Tal vez me dirás: “Nuestros padres eran personas buenas y honradas. No hicieron nada tan grave como para merecer esas llamas”. ¡Ah! Si supieras cuánto menos necesitaban hacer para caer en esas llamas… Vean lo que dijo Alberto el Grande, un hombre cuyas virtudes brillaron de manera extraordinaria. Él reveló a uno de sus amigos que Dios lo había llevado al purgatorio por haberse enorgullecido de un pensamiento sobre su propio conocimiento.
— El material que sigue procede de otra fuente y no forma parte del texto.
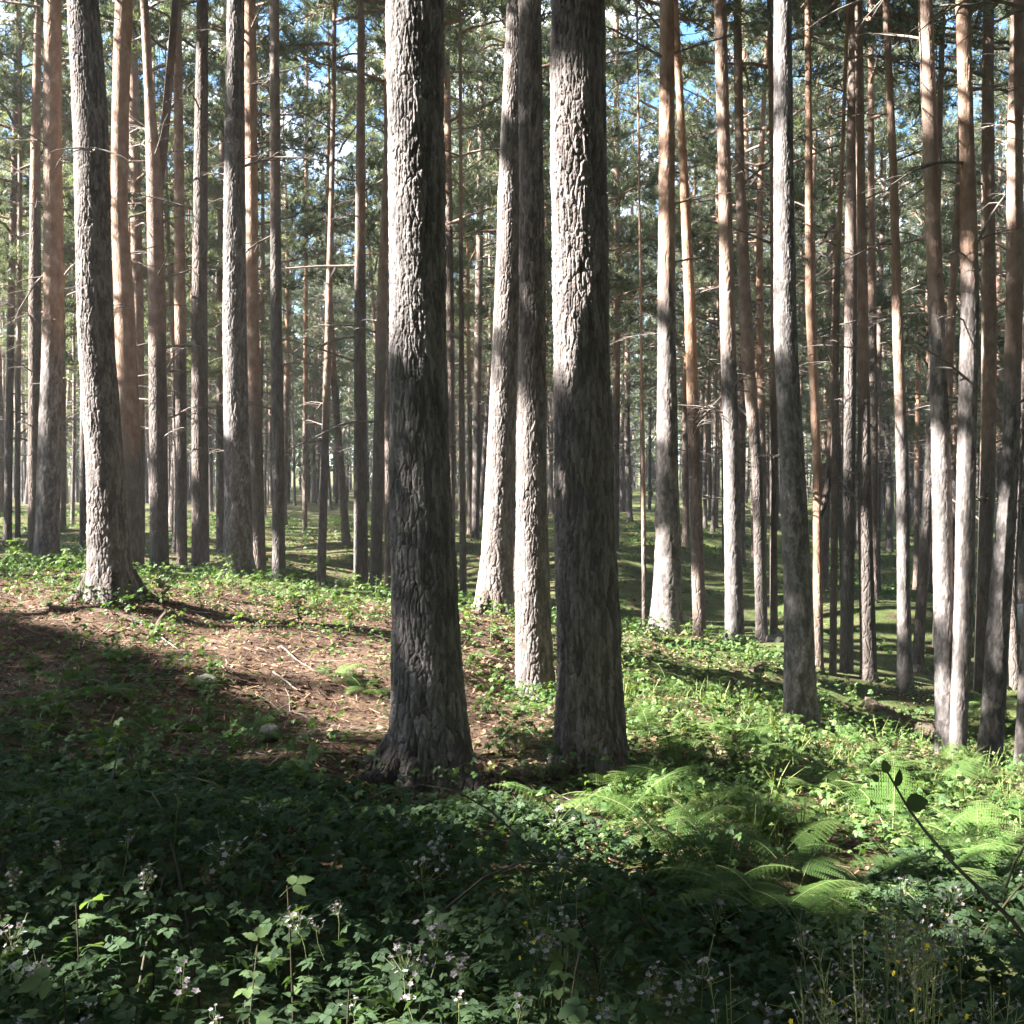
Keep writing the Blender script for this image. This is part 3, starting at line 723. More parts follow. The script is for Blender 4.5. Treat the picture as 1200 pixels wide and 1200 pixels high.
rad = (2.9 * (1.06 - t) ** .5) * np.sqrt(r_.random(N)); a = r_.uniform(0, 6.28, N)
C = np.stack([OX[ti, 0] + rad * np.cos(a), OX[ti, 1] + rad * np.sin(a), OZ[ti] + zc], -1)
u, v = uv(C); iu = ((u - u0) / CELL).astype(int); iv = ((v - v0) / CELL).astype(int)
inside = (iu >= 1) & (iu < nu - 1) & (iv >= 1) & (iv < nv - 1)
cnt = np.zeros((nu, nv), np.int16); keep = np.zeros(N, bool)
iuc = np.clip(iu, 1, nu - 2); ivc = np.clip(iv, 1, nv - 2)
natk = r_.random(N)
blocked = np.zeros((nu, nv), bool)
for da in (-1, 0, 1):
    for db in (-1, 0, 1): blocked |= np.roll(np.roll(lab == 1, da, 0), db, 1) if abs(da) + abs(db) < 2 else False
for q in range(N):
    if not inside[q]: keep[q] = natk[q] < .02; continue
    A, B = iuc[q], ivc[q]
    if blocked[A, B]: continue
    if want[A, B]:
        lim = 2
        if cnt[A, B] < lim: cnt[A, B] += 1; keep[q] = True
C = C[keep]; ti = ti[keep]
axis_ = C - np.stack([OX[ti, 0], OX[ti, 1], C[:, 2] - .6], -1) + r_.normal(0, .6, C.shape)
first = None
for k in range(len(OX)):
    sel = ti == k
    root = thing('unseen_shade_pine', 'unseen pine added on the sunny side, crown shaped to dapple the light', 'pine tree', (OX[k, 0], OX[k, 1], OZ[k]), 0, 'unseen shade pines on the sunny side')
    i = 3; link('trunk', far_proto[i][0], root, rot=(0, 0, r_.uniform(0, 6.28)))
    if not sel.any(): continue
    P = C[sel] - np.array([OX[k, 0], OX[k, 1], OZ[k]])
    g = Geo(); g.leaf = Geo()
    vox = np.floor(P / np.array([1.3, 1.3, 1.3])).astype(int); key, inv = np.unique(vox, axis=0, return_inverse=True); inv = inv.ravel()
    for j in range(len(key)):
        m = inv == j
        if m.sum() < 3: continue
        tip = P[m].mean(0); wp = np.array([tip, tip * .7 + np.array([0, 0, tip[2] * .2]), tip * .45 + np.array([0, 0, tip[2] * .4])]) + np.array([OX[k, 0], OX[k, 1], OZ[k]])
        ua, va = uv(wp); ua = np.clip(((ua - u0) / CELL).astype(int), 0, nu - 1); va = np.clip(((va - v0) / CELL).astype(int), 0, nv - 1)
        if blocked[ua, va].any(): continue
        z_ = max(5.5, tip[2] - .35 * math.hypot(tip[0], tip[1]))
        g.add(*tube([[0, 0, z_], [tip[0] * .5, tip[1] * .5, z_ + (tip[2] - z_) * .35], tip], [.03, .02, .008], 4), mat=0)
    add_tufts(g, r_, P, axis_[sel], np.clip(r_.normal(.45, .15, sel.sum()), 0, 1), 1.55, 1, .12, .022, 16)
    add_crown((g.leaf.mesh('crown', [M['needles']]), g.mesh('branchwork', [M['bark']])), root)
print('shade tufts', len(C))
r_ = np.random.default_rng(19); g = Geo(); n_ = 0  # unseen woods added round the viewer to keep skylight off the shaded parts
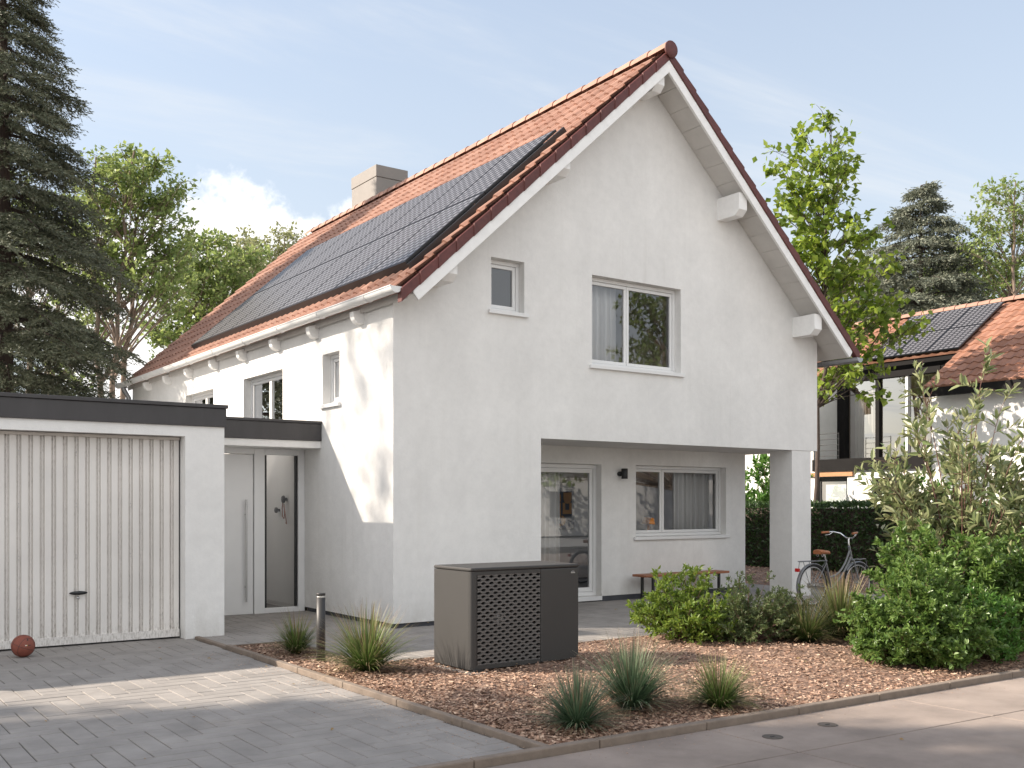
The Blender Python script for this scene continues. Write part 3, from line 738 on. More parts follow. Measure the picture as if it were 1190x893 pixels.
MB().add([(5.866, YD+.05, .08), (6.399, YD+.05, .08), (6.399, YD+.05, 2.40), (5.866, YD+.05, 2.40)], [(0, 1, 2, 3)]).build('pane', GLASS, dfr)
fd = MB().box((4.63, YD+.025, .012), (5.69, YD+.08, 2.392)).build('front_door', PVC, ent, bevel=.006)
hb = MB().tube([(5.565, YD-.035, .20), (5.565, YD-.035, 1.72)], .014, 10)
for z in (.42, 1.50): hb.tube([(5.565, YD-.035, z), (5.565, YD+.03, z)], .009, 8)
hb.build('pull_handle', SILVER, fd)
hl = MB(); room(hl, (4.5, YD+.1, .004), (6.508, 17.2, 2.47), ('-y', 'c')); hl.box((4.5, YD+.1, 2.47), (6.508, 15.2, 2.5)); hl.box((4.5, 16.9, 2.47), (6.508, 17.2, 2.5)); hl.build('hallway', ROOMW, ent)
mo, nt_, N_, L_ = new_mat('fill_diffuser'); o_ = N_.new('ShaderNodeOutputMaterial'); t_ = N_.new('ShaderNodeBsdfTranslucent'); t_.inputs[0].default_value = (.62, .62, .62, 1); L_.new(t_.outputs[0], o_.inputs[0])
MB().add([(4.5, 15.19, 2.70), (6.505, 15.19, 2.70), (6.505, 16.91, 2.70), (4.5, 16.91, 2.70)], [(0, 1, 2, 3)]).build('fill_rooflight', mo, ent)  # unseen translucent panel added in the roof to brighten the hallway
MB().add([(4.51, YD+.09, .008), (6.50, YD+.09, .008), (6.50, 17.19, .008), (4.51, 17.19, .008)], [(0, 1, 2, 3)]).build('hallway_floor', FLOORI, ent)
MB().box((4.5, 17.15, .01), (6.5, 17.19, .12)).build('skirting_board', PVC, ent)
for (yy, z, rr, lb) in ((15.37, 1.73, .062, 'upper black round coat knob on the hallway wall with a lead hung on it'), (15.66, 1.555, .048, 'lower smaller black coat knob on the hallway wall')):
    o = MB().lathe([(.001, 0), (rr*.45, .0), (rr*.45, -.03), (rr, -.05), (rr*.9, -.075), (.001, -.08)], (6.506, yy, z), (1, 0, 0), 20).build('coat_knob', BLACK, None, origin=(6.506, yy, z))
    setp(o, lb, 'coat knob')
o = MB().tube([(6.44, 15.37, 1.70), (6.45, 15.42, 1.58), (6.46, 15.44, 1.46), (6.47, 15.40, 1.42), (6.465, 15.36, 1.5), (6.45, 15.35, 1.66), (6.44, 15.33, 1.62), (6.46, 15.29, 1.4), (6.47, 15.30, 1.34), (6.47, 15.325, 1.36)], .008, 6).build('dog_lead', M('red_cord', (.28, .07, .035), .6), None, origin=(6.44, 15.37, 1.7))
setp(o, 'thin red brown lead looped over the upper coat knob', 'lead')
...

Lo más sorprendente fue que allí se encontraban verdaderos santos, muchos de los cuales ya habían sido canonizados por la Iglesia, y que estaban pasando por las llamas del purgatorio.

San Severino, arzobispo de Colonia, apareció a uno de sus amigos mucho tiempo después de su muerte y le dijo que había pasado un largo tiempo en el purgatorio por haber retrasado las oraciones del breviario que debía recitar por la mañana y haberlas hecho por la noche.

¡Oh, cuántos años de purgatorio pasarán esos cristianos que no tienen el menor escrúpulo en retrasar sus oraciones para otra hora, solo por la excusa de tener algo más importante que hacer!

Si realmente deseáramos la felicidad de poseer la visión beatífica de Dios, evitaríamos tanto los pecados mortales como los veniales, ya que la separación de Dios constituye un tormento tan terrible para esas almas.